BETHLEHEM, West Bank (Reuters) – The odor of teargas lingered over the ancient cobblestones of Bethlehem’s Manger Square long after an Israeli army patrol had rumbled past.

BETHLEHEM, West Bank (Reuters) – The odor of teargas lingered over the ancient cobblestones of Bethlehem’s Manger Square long after an Israeli army patrol had rumbled past.

For the Palestinian inhabitants of this biblical town, it was a stark reminder of the gloom that has settled over this year’s Christmas preparations as Israeli forces maintain a tight grip on their lives.

Many thought the holiday season couldn’t get any worse than the last two years, when a military blockade and Israeli-Palestinian violence choked off the flow of tourists and pilgrims to the town revered as the birthplace of Jesus.

But now, 18 days after troops and armor reoccupied Palestinian-ruled Bethlehem and imposed a curfew following a suicide bombing that killed 11 Israelis on a Jerusalem bus, residents fear they are facing a joyless Christmas.

“This is the place where Christmas was born,” Bethlehem Mayor Hanna Nasser said in the city just south of Jerusalem. “But everything is dead now… We are being subjected to collective punishment.”

Adding to the somber mood was Israel’s threat to bar Palestinian President Yasser Arafat (news – web sites) from making his annual Christmas Eve pilgrimage to Bethlehem as it did last year despite international appeals.


But Arafat is not the only one having trouble getting to church. In recent weeks, Christian worshippers have had to dodge Israeli army patrols on their way to the famed Church of the Nativity, and many have been turned back.

“It’s a shame that people have to risk their lives to come to pray,” said Father Amjad Sabbara, head of the Catholic church in the Bethlehem area.

As worshippers trickled in for Sunday mass, Israeli soldiers fanned out on nearby streets, banging on doors and searching house to house while occupants peered from their balconies.

An armored personnel carrier suddenly roared into the stone plaza. A soldier popped up from a hatch and lobbed a teargas grenade into a corner of the square where youths had been collecting stones.

The vehicle then rumbled on, the clatter of its metal tracks echoing off the locked shutters of the town’s closed souvenir shops, mostly empty since the start of a Palestinian uprising for independence in September 2000.

Troops have kept close watch on the fourth century shrine to prevent wanted militants from taking refuge there and repeating a situation that touched off a month long siege in April.

The church still bears the scars of the nightly gunfights between soldiers and militants who were holed up inside.


After a string of military incursions over the past year, which the army says are intended to seek out armed militants, the West Bank town is showing few signs of recovery.

Bethlehem, the jewel in the crown of Palestinian tourism when it greeted Pope John Paul (news – web sites) three years ago to mark the 2,000th anniversary of Christ’s birth, is facing economic meltdown.

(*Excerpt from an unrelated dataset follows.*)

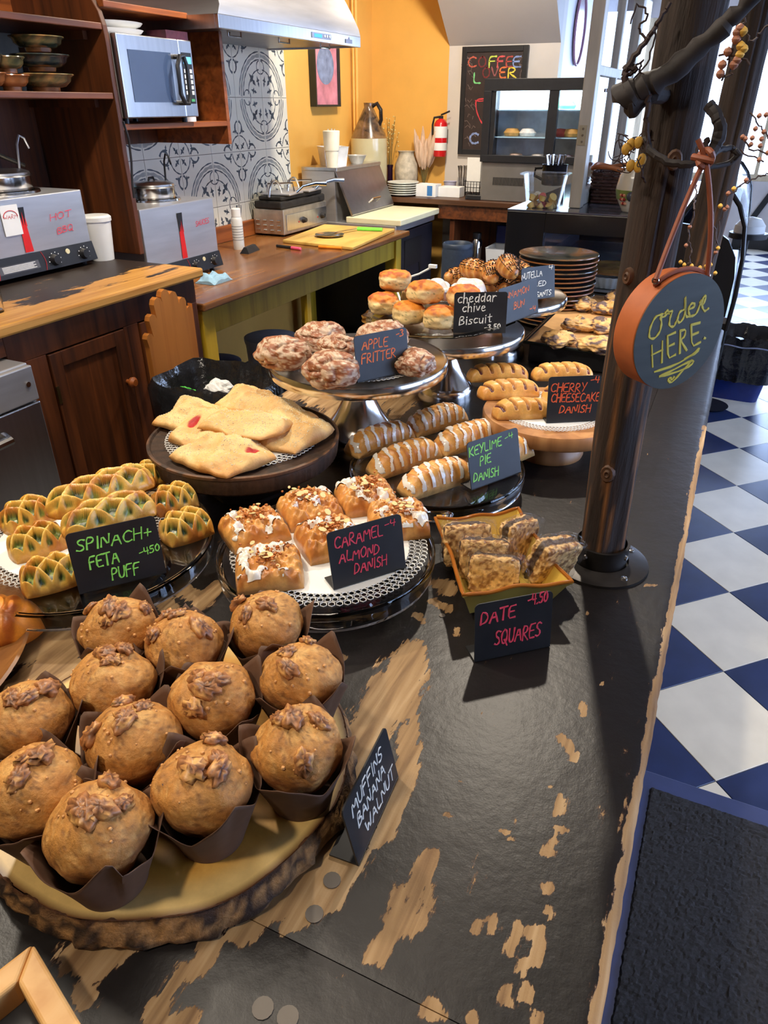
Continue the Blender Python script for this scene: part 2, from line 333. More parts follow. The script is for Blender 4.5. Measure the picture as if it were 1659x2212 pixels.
far_tiles.build('cream_tile_field', m_cr, floor, smooth=False, kind='stuff'); far_tiles2.build('navy_tile_field', m_navy, floor, smooth=False, kind='stuff')
struct(MB().box((WX-.12, -2.5, 0), (WX, FY, ZC)), 'wall_left', M_yellow, smooth=False)
struct(MB().box((WX-.12, FY, 0), (-2.13, FY+.1, ZC)), 'wall_back', M_yellow, smooth=False)
wb = struct(MB().box((-2.13, FY, 0), (-1.33, FY+.1, ZC)), 'wall_back_white', M_white, smooth=False)
struct(MB().box((-1.43, FY+.1, 0), (-1.33, YE, ZC)), 'wall_partition', plain('pale_wall', ST(225, 225, 235), 0.5, 0, 0.03, 4), smooth=False)
# sloping underside of the stair
p = [onY(958, 100, FY), onY(1226, 97, FY)]
zs = float(p[0][2])
struct(MB().add([(-2.13, FY, zs), (-1.33, FY, zs), (-1.33, FY-.95, ZC), (-2.13, FY-.95, ZC), (-2.13, FY, ZC), (-1.33, FY, ZC)], [(0, 1, 2, 3), (0, 4, 5, 1), (0, 3, 4), (1, 5, 2), (3, 2, 5, 4)]), 'ceiling_slope', plain('grey_white_paint', ST(190, 184, 178), 0.6, 0, 0.03, 4), smooth=False)
struct(MB().box((WX-.12, -2.5, ZC), (XR+.1, YE+.1, ZC+.1)), 'ceiling', plain('ceiling_paint', ST(140, 126, 110), 0.7, 0, 0.04, 4), smooth=False)
struct(MB().box((WX-.12, -2.6, 0), (XR+.1, -2.5, ZC)), 'wall_front', plain('warm_grey_wall', ST(150, 130, 105), 0.7, 0, 0.04, 4), smooth=False)
# right wall with a long run of windows
rw = MB(); rw.box((XR, -2.5, 0), (XR+.1, YE, 0.85)); rw.box((XR, -2.5, 2.35), (XR+.1, YE, ZC))
for y0, y1 in ((-2.5, 0.4), (2.3, 2.75), (4.8, 5.4), (7.5, 9.8)): rw.box((XR, y0, 0.85), (XR+.1, y1, 2.35))
struct(rw, 'wall_right', M_white, smooth=False)
def window(name, O, U, W, H, nx, nz, fw=0.05, dep=0.05, frame=M_cream):
    """O lower-left corner, U unit direction along the wall"""
    O = Vector([float(c) for c in O]); U = Vector(U); Nn = Vector((-U.y, U.x, 0)); fr = MB()
    def bar(u0, u1, z0, z1, d=dep):
        a = O+U*u0-Nn*(d/2)+Vector((0, 0, z0)); fr.hexa([a, a+U*(u1-u0), a+U*(u1-u0)+Nn*d, a+Nn*d]+[q+Vector((0, 0, z1-z0)) for q in (a, a+U*(u1-u0), a+U*(u1-u0)+Nn*d, a+Nn*d)])
    bar(0, fw, 0, H); bar(W-fw, W, 0, H); bar(fw, W-fw, 0, fw); bar(fw, W-fw, H-fw, H)
    for i in range(1, nx): bar(W*i/nx-.02, W*i/nx+.02, fw, H-fw, dep*.8)
    for i in range(1, nz): bar(fw, W-fw, H*i/nz-.015, H*i/nz+.015, dep*.7)
    o = struct(fr, name, frame, smooth=False, bev=0.003)
    for i in range(nx):
        for k in range(nz):
            a = O+U*(W*i/nx+.02)+Vector((0, 0, H*k/nz+.015)); b = O+U*(W*(i+1)/nx-.02)+Vector((0, 0, H*(k+1)/nz-.015)); t = Nn*.0015
            MB().hexa([a-t, Vector((b.x, b.y, a.z))-t, Vector((b.x, b.y, a.z))+t, a+t, Vector((a.x, a.y, b.z))-t, b-t, b+t, Vector((a.x, a.y, b.z))+t]).build('pane', M_pane, o, smooth=False)
    return o
window('window_1', (XR+.03, 0.4, .85), (0, 1, 0), 1.9, 1.5, 3, 2); window('window_2', (XR+.03, 2.75, .85), (0, 1, 0), 2.05, 1.5, 3, 2); window('window_3', (XR+.03, 5.4, .85), (0, 1, 0), 2.1, 1.5, 3, 2)
# street end: wide shop window over a low wall
ew = MB(); ew.box((-1.43, YE, 0), (XR, YE+.1, 0.72)); ew.box((-1.43, YE, 2.3), (XR, YE+.1, ZC)); ew.box((1.5, YE, .72), (XR, YE+.1, 2.3))
struct(ew, 'wall_end', plain('street_end_plaster', ST(205, 200, 200), 0.6, 0, 0.06, 6), smooth=False)
window('window_4', (-1.33, YE+.05, .72), (1, 0, 0), 2.83, 1.58, 4, 1, 0.07, 0.07)
struct(MB().box((0.0, YE-.03, 0), (XR, YE, .14)), 'baseboard_end', M_blackpl, smooth=False)
for k, (x0, x1) in enumerate(((.02, .30), (.55, .38))):
    struct(MB().prism([(x0, 0.12), (x0+.07, 0.12), (x1+.07, .70), (x1, .70)], (0, YE, 0), (1, 0, 0), (0, 0, 1), (0, -.02, 0)), 'trim_%d' % (k+1), M_blackpl, smooth=False)
# door leaf and trim in the partition seen through the sash
for k, (pa, pb) in enumerate(((1341, 1365), (1385, 1400))):
    y0 = float(onX(pa, 220, -1.33)[1]); y1 = float(onX(pb, 220, -1.33)[1]); struct(MB().box((-1.33, y0, 0), (-1.27, y1, 2.4)), 'trim_%d' % (k+3), M_cream, smooth=False)
y0 = float(onX(1322, 220, -1.33)[1]); y1 = float(onX(1340, 220, -1.33)[1])
struct(MB().box((-1.33, y0, 0), (-1.25, y1, 2.4)), 'trim_5', M_dkwood, smooth=False)
y0 = float(onX(1238, 100, -1.33)[1])
mr = thing('wall_mirror', 'pink rimmed round mirror on the bright side wall beyond the sash', 'mirror', (-1.325, y0+.1, 1.95))
MB().tube([(0.01, .16*math.cos(a), .22*math.sin(a)) for a in np.linspace(0, 2*math.pi, 33)[:-1]], 0.009, 8, True).build('frame', plain('pink_rim', ST(170, 120, 140), 0.5), mr)
MB().prism([(.155*math.cos(a), .215*math.sin(a)) for a in np.linspace(0, 2*math.pi, 33)[:-1]], (0.002, 0, 0), (0, 1, 0), (0, 0, 1), (.006, 0, 0)).build('mirror_glass', plain('mirror_face', (.7, .65, .8), 0.15, 1), mr)
# black entrance mat
mt = thing('floor_mat', 'large black bristle mat with navy rubber border on checkered floor', 'mat', (0.72, 0.1, 0))
MB().box((0.075-.72, -1.2-.1, 0.0005), (1.5-.72, 1.405-.1, 0.006)).build('border', plain('navy_rubber', ST(40, 52, 96), 0.5), mt, smooth=False, bev=0.002)
def mat_pile():
    nx, ny = 300, 330; xs = np.linspace(0.10-.72, 1.47-.72, nx); ys = np.linspace(-0.6, 1.355-.1, ny); X, Y = np.meshgrid(xs, ys)
    Z = 0.010+0.006*vn(X, Y, 0, 160, 5, 2); Z[0] = Z[-1] = .004; Z[:, 0] = Z[:, -1] = .004
    X = X+(vn(X, Y, 2, 200, 8, 1)-.5)*.004
    return np.stack([X, Y, Z], -1).reshape(-1, 3), [(j*nx+i, j*nx+i+1, (j+1)*nx+i+1, (j+1)*nx+i) for j in range(ny-1) for i in range(nx-1)]
v_, f_ = mat_pile(); o = mk('pile', v_, f_, plain('black_bristle', (0.012, 0.012, 0.016), 0.9, 0, 0.5, 200, 0.6), mt, False); o['kind'] = 'stuff'
# housings of the lamps set at the top; behind-viewer and floor ones are added
lm = 0
for lx, ly, lb in ((-0.50, 2.25, 'black track spotlight over the far end of the counter'), (-1.55, 0.90, 'black track spotlight over the near pastry stands'), (-0.60, -0.60, 'black fill spotlight added behind the viewer for the near end of the counter'), (0.95, 1.30, 'black fill spotlight added over the checkered floor'), (-1.35, 1.55, 'black track spotlight over the worn cabinet'), (-1.45, 3.2, 'black track spotlight over the brown work table'), (-1.6, 4.3, 'black track spotlight by the stair slope')):
    t = thing('spotlight', lb, 'spotlight', (lx, ly, 2.62))
    MB().lathe([(.045, .03), (.05, .06), (.035, .09)], n=20).build('housing', M_blackpl, t); MB().cyl((0, 0, .09), (0, 0, .10), .02, n=10).build('stem', M_blackpl, t)
# ================================================================ KITCHEN BACKGROUND
CZ, CXF = 0.92, -1.875      # worn cabinet top height, front plane
TZ, TXF = 0.77, -1.905      # brown table top height, front plane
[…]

Souvenir shops have gone out of business, hotels have closed for lack of guests and the king-size tour buses that once plied the streets have vanished.

Electric light bulbs strung across Manger Street still read “2000 Welcome” — as they did to greet the new millennium — but the lights no longer work.

At the six-story Nativity Hotel, there is plenty of room at the inn — so much in fact that the echo of a visitor’s footsteps is the only sound to be heard in its empty lobby.

“Sometimes it’s so lonely here I could die,” said Awatief Khalaf Mawsaarweh, 40, who has gone from supervising a staff of 24 to being the hotel’s caretaker and sole employee.

The few Christmas decorations on display are far outnumbered by posters of gunmen and others killed in the uprising which have been plastered on shop fronts throughout Bethlehem.

Bethlehem officials said Israeli military restrictions had forced the cancellation of many of the holiday festivities, limiting this year’s celebration to religious rituals.

That has left many residents embittered, though some have voiced hope Israel will ease its clampdown or pull its troops out of Bethlehem in the next two weeks as a goodwill gesture.

The army, which says its measures are needed to prevent attacks in Israel, has remained tight-lipped on its plans.

“We do not wish to be in Bethlehem,” a spokesman said. “But we are staying there … because terror organizations do not take a break for Christmas or any other holiday.”